税金を抑える手っ取り早い方法が、NISAを利用すること。通常、株や投資信託で利益を得ると約20%の税金がかかりますが、NISAを利用すると、年間投資額120万円(2016年1月~)まで非課税になります。つまり利益が5%出た場合、通常1%分を税金で持って行かれるのですが、NISA口座を利用すれば5%まるまる利益になるのです。
それでは具体的にどのように運用するのがいいか見ていきましょう。
初心者が資産運用を始めるなら、投資信託を買うのが効率的です。投資信託とは、購入者から集めたお金をプロが運用する商品のこと。原則としていつでも解約できるので、気軽に始められます。ほとんどの投資信託が1万円から購入可能で、中には月々500円から積み立てられる商品も。購入の際は、申込手数料がゼロの商品「ノーロード」などもあるので、比較検討して選んでみてください。
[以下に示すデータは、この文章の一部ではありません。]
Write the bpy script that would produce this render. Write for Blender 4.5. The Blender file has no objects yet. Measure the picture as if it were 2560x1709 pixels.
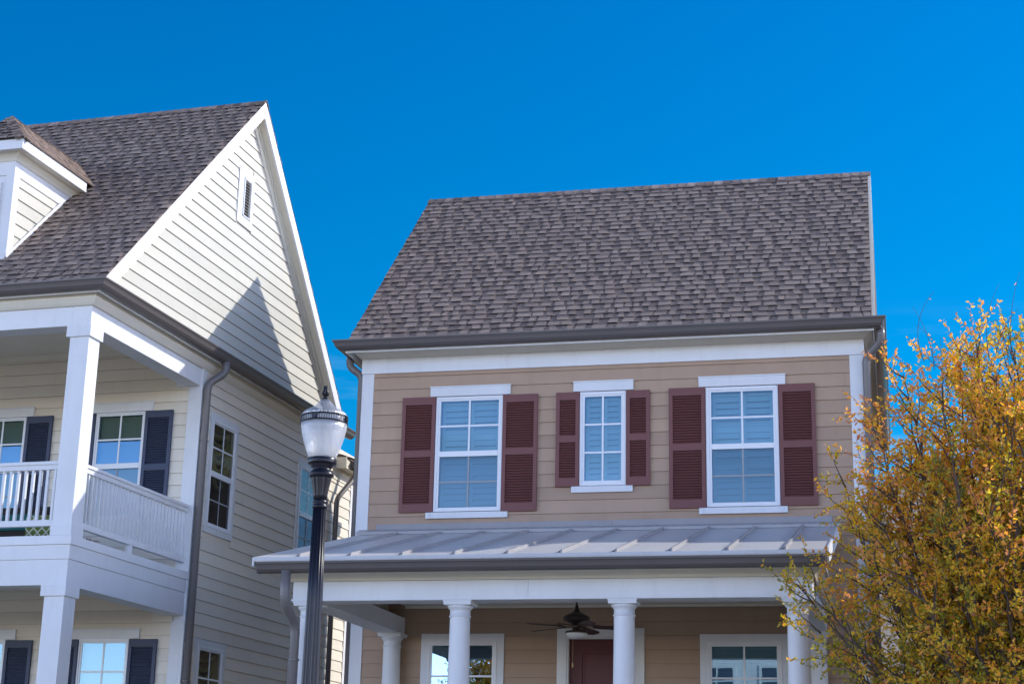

高橋さんが初心者にオススメするのは、株式のインデックスファンド。インデックスファンドとは、平均株価などの指数に連動する投資信託のことで、日経平均連動型ファンドなどがこれに当たります。「仕組みがシンプルで値動きが分かりやすく、手数料が低いのが魅力です(高橋さん)」
国内の株式インデックスファンドなら、日本が経済成長すれば、自分のお金も少しずつ殖えていくことになります。グローバルの株式インデックスファンドなら、一般的にリスクは高いものの、年3~4%で成長してきた世界経済に連動してお金が殖えていくと期待できます。
「DC=確定拠出年金」とは、2001年に国が始めた私的年金制度。毎月、自分で決めた額の掛け金を支払い、金融商品のラインナップの中から自由に選んで運用を行います。ラインナップは金融機関によって異なりますが、インデックスファンドや定期預金も選択できます。
原則60歳まで解約できませんが、所得税や住民税を確実に減らせるという大きなメリットがあります。
60歳まで使わないお金はDCで運用、それ以外はNISA口座で運用するのが賢い方法と言えそうです。銀行や証券会社でNISA口座を開設し、普通預金に預けたままのお金で何かインデックスファンドを買うのなら、すぐにでもできそう。あなたも今日から資産運用デビューしてみませんか?